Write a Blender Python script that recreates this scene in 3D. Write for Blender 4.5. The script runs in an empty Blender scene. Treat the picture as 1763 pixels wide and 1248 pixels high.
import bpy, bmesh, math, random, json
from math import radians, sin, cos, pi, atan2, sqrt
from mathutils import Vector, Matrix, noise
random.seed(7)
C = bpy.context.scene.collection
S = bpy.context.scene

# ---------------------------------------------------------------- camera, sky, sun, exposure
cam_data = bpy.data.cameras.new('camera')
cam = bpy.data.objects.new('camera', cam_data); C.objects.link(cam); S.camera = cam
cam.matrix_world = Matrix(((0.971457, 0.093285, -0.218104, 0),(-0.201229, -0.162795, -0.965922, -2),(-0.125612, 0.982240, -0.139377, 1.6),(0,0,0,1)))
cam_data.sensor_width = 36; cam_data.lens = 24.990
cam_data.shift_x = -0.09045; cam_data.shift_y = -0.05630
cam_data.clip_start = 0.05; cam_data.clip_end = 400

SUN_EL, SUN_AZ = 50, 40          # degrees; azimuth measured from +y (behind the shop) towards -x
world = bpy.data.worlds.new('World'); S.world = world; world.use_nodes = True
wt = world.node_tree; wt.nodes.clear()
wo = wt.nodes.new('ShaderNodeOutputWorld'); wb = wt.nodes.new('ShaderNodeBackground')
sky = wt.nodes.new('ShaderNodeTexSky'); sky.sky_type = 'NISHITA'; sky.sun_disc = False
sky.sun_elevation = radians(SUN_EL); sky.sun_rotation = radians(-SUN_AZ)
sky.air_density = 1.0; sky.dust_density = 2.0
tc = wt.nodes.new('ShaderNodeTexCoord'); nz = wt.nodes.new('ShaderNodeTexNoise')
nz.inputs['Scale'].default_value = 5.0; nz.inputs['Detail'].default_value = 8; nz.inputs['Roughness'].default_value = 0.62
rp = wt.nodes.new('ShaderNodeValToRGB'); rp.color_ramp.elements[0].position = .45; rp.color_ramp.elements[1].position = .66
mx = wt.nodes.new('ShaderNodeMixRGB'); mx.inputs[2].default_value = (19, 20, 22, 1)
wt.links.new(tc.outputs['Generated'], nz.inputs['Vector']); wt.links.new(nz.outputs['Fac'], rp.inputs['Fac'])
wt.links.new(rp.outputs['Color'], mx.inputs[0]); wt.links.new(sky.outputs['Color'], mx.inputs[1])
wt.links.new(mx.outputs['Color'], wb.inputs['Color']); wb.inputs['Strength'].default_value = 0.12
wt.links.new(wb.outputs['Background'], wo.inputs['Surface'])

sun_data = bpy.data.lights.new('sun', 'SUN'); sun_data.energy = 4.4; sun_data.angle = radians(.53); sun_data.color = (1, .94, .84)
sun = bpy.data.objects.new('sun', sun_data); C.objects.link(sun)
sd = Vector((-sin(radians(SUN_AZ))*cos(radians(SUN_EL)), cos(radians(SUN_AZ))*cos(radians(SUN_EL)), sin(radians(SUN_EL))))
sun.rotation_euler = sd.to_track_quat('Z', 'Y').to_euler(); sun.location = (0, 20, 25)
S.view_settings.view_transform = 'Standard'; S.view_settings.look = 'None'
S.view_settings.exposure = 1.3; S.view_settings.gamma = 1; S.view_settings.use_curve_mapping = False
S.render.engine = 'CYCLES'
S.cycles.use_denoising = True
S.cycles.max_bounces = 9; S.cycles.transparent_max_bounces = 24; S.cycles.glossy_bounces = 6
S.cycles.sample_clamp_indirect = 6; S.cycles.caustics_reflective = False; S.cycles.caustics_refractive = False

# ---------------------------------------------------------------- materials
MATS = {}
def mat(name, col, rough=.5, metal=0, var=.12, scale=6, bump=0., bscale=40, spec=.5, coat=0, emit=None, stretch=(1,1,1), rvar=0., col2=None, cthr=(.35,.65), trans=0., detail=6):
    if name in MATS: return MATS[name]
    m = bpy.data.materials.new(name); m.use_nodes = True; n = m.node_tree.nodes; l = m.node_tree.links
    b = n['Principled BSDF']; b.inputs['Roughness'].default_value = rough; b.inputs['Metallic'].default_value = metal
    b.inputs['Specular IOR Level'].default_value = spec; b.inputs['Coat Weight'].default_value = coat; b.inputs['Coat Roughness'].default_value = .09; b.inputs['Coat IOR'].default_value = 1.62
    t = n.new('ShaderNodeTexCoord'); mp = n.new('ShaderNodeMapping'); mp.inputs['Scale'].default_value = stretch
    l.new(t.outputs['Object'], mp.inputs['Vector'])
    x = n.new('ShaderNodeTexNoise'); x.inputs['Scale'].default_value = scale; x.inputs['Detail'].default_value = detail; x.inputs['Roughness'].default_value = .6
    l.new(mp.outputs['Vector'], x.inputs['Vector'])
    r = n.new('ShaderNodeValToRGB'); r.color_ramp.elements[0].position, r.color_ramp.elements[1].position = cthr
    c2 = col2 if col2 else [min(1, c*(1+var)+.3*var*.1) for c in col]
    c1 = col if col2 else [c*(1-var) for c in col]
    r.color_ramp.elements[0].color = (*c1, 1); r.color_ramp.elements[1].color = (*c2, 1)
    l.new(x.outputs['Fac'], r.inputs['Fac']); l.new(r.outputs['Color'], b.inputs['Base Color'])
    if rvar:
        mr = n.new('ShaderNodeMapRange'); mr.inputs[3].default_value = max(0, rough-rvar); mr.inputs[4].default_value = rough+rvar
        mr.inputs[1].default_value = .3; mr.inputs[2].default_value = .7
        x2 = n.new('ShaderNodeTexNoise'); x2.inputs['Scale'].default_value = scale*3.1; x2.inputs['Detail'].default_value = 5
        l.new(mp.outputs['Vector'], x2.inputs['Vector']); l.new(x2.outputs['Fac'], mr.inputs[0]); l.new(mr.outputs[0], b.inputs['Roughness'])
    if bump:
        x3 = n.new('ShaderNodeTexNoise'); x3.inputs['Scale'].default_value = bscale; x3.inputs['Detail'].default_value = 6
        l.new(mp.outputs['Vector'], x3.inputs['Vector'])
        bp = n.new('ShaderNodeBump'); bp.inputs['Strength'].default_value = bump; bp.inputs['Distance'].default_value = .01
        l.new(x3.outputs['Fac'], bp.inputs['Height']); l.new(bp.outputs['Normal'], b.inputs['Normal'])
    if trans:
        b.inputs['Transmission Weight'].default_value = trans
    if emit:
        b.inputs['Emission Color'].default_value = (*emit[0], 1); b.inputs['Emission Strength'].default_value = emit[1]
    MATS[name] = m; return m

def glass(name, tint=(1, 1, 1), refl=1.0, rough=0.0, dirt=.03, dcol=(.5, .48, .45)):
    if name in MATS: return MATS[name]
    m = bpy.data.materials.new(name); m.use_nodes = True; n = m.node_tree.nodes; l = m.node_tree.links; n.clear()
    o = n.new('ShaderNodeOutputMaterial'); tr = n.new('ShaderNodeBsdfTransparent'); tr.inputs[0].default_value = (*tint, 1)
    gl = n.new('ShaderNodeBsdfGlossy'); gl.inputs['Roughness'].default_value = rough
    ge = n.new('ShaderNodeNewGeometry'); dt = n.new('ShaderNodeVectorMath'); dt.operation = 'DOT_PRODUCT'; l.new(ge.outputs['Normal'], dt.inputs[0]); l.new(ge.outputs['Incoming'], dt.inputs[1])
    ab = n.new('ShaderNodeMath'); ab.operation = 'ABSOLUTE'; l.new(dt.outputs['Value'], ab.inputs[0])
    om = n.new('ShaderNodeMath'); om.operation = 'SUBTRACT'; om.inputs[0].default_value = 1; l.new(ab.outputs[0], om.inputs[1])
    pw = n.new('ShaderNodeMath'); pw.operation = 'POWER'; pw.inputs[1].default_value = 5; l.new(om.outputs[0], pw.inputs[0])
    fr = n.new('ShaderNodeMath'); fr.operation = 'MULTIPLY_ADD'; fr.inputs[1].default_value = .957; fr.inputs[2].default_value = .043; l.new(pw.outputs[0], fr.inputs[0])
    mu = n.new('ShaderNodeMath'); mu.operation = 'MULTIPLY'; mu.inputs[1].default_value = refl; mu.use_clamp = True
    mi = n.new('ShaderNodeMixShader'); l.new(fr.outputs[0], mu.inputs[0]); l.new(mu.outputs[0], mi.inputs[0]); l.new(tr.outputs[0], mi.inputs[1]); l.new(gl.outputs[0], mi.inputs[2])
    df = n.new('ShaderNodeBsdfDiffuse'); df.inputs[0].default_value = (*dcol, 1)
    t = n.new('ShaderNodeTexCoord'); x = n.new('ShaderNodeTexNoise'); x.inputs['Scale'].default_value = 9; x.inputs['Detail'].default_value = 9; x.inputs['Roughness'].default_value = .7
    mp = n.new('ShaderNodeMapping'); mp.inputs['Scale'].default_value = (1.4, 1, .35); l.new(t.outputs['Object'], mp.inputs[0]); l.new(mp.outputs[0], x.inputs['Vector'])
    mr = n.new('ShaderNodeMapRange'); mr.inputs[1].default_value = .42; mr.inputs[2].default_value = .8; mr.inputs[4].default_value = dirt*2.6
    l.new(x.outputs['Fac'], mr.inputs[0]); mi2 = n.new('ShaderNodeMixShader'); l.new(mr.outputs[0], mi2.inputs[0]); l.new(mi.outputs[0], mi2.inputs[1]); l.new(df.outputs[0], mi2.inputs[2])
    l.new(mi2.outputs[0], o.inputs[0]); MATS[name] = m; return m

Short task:
Begin with the first line of the listing and copy exactly through the line that contains "cam_data.clip_start = 0.05;", please, keeping both ends and leaving out everything after.

Expected answer:
Write a Blender Python script that recreates this scene in 3D. Write for Blender 4.5. The script runs in an empty Blender scene. Treat the picture as 1763 pixels wide and 1248 pixels high.
import bpy, bmesh, math, random, json
from math import radians, sin, cos, pi, atan2, sqrt
from mathutils import Vector, Matrix, noise
random.seed(7)
C = bpy.context.scene.collection
S = bpy.context.scene

# ---------------------------------------------------------------- camera, sky, sun, exposure
cam_data = bpy.data.cameras.new('camera')
cam = bpy.data.objects.new('camera', cam_data); C.objects.link(cam); S.camera = cam
cam.matrix_world = Matrix(((0.971457, 0.093285, -0.218104, 0),(-0.201229, -0.162795, -0.965922, -2),(-0.125612, 0.982240, -0.139377, 1.6),(0,0,0,1)))
cam_data.sensor_width = 36; cam_data.lens = 24.990
cam_data.shift_x = -0.09045; cam_data.shift_y = -0.05630
cam_data.clip_start = 0.05; cam_data.clip_end = 400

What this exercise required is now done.